● What you will do
Your task is to quote the material that follows, in full and exactly.

● Provided material
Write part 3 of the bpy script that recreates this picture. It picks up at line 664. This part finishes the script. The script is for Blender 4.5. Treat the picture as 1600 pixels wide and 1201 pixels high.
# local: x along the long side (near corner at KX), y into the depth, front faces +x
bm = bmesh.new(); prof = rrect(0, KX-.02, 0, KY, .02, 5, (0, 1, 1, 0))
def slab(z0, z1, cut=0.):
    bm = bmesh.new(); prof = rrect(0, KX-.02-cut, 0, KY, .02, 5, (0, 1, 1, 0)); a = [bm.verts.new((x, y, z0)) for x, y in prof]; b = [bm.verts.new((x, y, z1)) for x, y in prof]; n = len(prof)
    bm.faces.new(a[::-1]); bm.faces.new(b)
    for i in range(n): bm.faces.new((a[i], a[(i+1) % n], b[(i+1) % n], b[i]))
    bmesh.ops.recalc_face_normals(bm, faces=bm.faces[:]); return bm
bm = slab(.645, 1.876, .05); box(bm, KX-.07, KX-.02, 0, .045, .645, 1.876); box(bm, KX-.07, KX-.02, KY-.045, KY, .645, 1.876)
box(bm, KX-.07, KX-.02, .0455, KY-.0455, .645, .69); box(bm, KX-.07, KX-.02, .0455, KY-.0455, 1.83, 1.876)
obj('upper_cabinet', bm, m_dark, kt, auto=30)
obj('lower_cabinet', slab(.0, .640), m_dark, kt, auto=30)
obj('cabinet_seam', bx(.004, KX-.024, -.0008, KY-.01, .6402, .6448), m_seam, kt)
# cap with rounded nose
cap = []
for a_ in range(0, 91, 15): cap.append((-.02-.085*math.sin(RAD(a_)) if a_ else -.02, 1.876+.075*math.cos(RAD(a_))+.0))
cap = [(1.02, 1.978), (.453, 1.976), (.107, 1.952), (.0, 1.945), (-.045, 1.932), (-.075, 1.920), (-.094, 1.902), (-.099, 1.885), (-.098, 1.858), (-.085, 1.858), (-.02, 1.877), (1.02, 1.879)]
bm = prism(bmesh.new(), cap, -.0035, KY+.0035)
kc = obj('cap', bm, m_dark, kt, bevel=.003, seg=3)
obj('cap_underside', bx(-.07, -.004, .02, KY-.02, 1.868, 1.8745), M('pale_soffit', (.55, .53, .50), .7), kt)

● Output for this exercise
Write part 3 of the bpy script that recreates this picture. It picks up at line 664. This part finishes the script. The script is for Blender 4.5. Treat the picture as 1600 pixels wide and 1201 pixels high.
# local: x along the long side (near corner at KX), y into the depth, front faces +x
bm = bmesh.new(); prof = rrect(0, KX-.02, 0, KY, .02, 5, (0, 1, 1, 0))
def slab(z0, z1, cut=0.):
    bm = bmesh.new(); prof = rrect(0, KX-.02-cut, 0, KY, .02, 5, (0, 1, 1, 0)); a = [bm.verts.new((x, y, z0)) for x, y in prof]; b = [bm.verts.new((x, y, z1)) for x, y in prof]; n = len(prof)
    bm.faces.new(a[::-1]); bm.faces.new(b)
    for i in range(n): bm.faces.new((a[i], a[(i+1) % n], b[(i+1) % n], b[i]))
    bmesh.ops.recalc_face_normals(bm, faces=bm.faces[:]); return bm
bm = slab(.645, 1.876, .05); box(bm, KX-.07, KX-.02, 0, .045, .645, 1.876); box(bm, KX-.07, KX-.02, KY-.045, KY, .645, 1.876)
box(bm, KX-.07, KX-.02, .0455, KY-.0455, .645, .69); box(bm, KX-.07, KX-.02, .0455, KY-.0455, 1.83, 1.876)
obj('upper_cabinet', bm, m_dark, kt, auto=30)
obj('lower_cabinet', slab(.0, .640), m_dark, kt, auto=30)
obj('cabinet_seam', bx(.004, KX-.024, -.0008, KY-.01, .6402, .6448), m_seam, kt)
# cap with rounded nose
cap = []
for a_ in range(0, 91, 15): cap.append((-.02-.085*math.sin(RAD(a_)) if a_ else -.02, 1.876+.075*math.cos(RAD(a_))+.0))
cap = [(1.02, 1.978), (.453, 1.976), (.107, 1.952), (.0, 1.945), (-.045, 1.932), (-.075, 1.920), (-.094, 1.902), (-.099, 1.885), (-.098, 1.858), (-.085, 1.858), (-.02, 1.877), (1.02, 1.879)]
bm = prism(bmesh.new(), cap, -.0035, KY+.0035)
kc = obj('cap', bm, m_dark, kt, bevel=.003, seg=3)
obj('cap_underside', bx(-.07, -.004, .02, KY-.02, 1.868, 1.8745), M('pale_soffit', (.55, .53, .50), .7), kt)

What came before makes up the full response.